JW: This is costing money, so much money.
SO: The very nature of the compositions makes this shit incredibly difficult to pull off. When you write a rhythm wherein the space of just a quarter-note beat there are three or more—if you count the drums as different instruments—sounds all occupying a different little fraction of that beat, the experience of it is that they all fall in a particular pattern. If they are just the slightest bit off, it's not just, "Well, it's basically the same idea but a little bit off," it just collapses and it's garbage. If the entire process is predicated upon slicing fractions of small spaces up and laying exactly in the pocket in them and that creates that particular experience, there is zero tolerance for error. In a way, it's more intense than it is with traditional rock music.
JW: I've made the analogy before, but it's like being on a treadmill just running full force while playing a game of chess as somebody punches you in the face. Trying to concentrate on all of those things at once, man, there's very little tolerance.
SO: Yeah, so the next one is going to be a punk rock album, I'm pretty sure. [Laughs.]
Speaking of that, what lies in the future after this album is fully mixed and released?
JW: Definitely some touring. Maybe some stateside.
CT: I would like to go back to Europe.
SO: I can't wait to start writing again. We've been playing these compositions and trying to nail their execution for years.
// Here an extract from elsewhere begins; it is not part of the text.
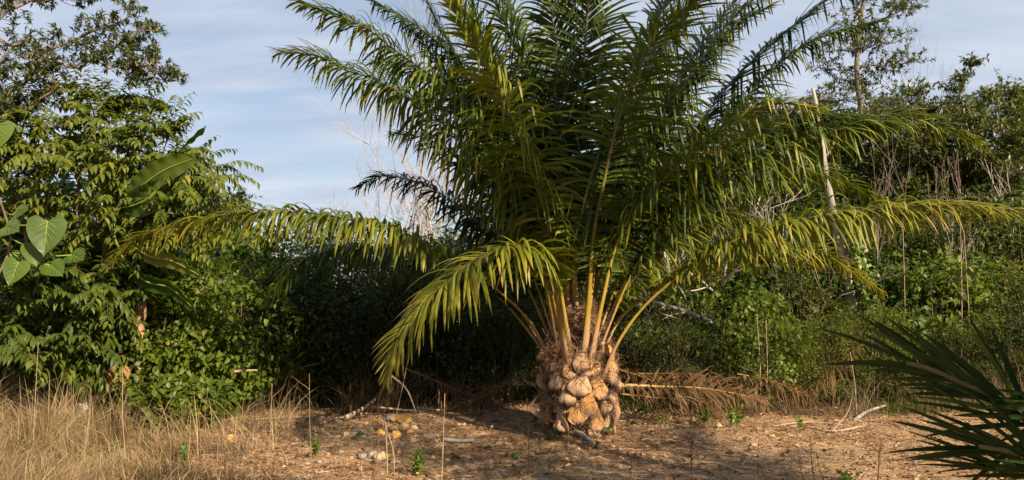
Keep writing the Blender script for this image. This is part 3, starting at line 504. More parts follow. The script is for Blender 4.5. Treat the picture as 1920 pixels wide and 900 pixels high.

We had our final exam, and we passed, so that's nice, but recording is for me the worst part of being in a band by one-hundred fold. I hate every aspect of it with a deep burning animosity that is hard to put into words. Although I have been neck deep in it for a long time, the actual pleasure that I derive from music has to do with writing the music, so I have not been doing that for a long time and I desperately want to get back to it.
JW: I like the writing part of it, and the performing side of it is awesome, too. I have moments on stage when I look over and see these two guys with giant grins on their faces and it's an honor and a privilege to get to play with people who are at the top of their craft, do it well and drag me along with them.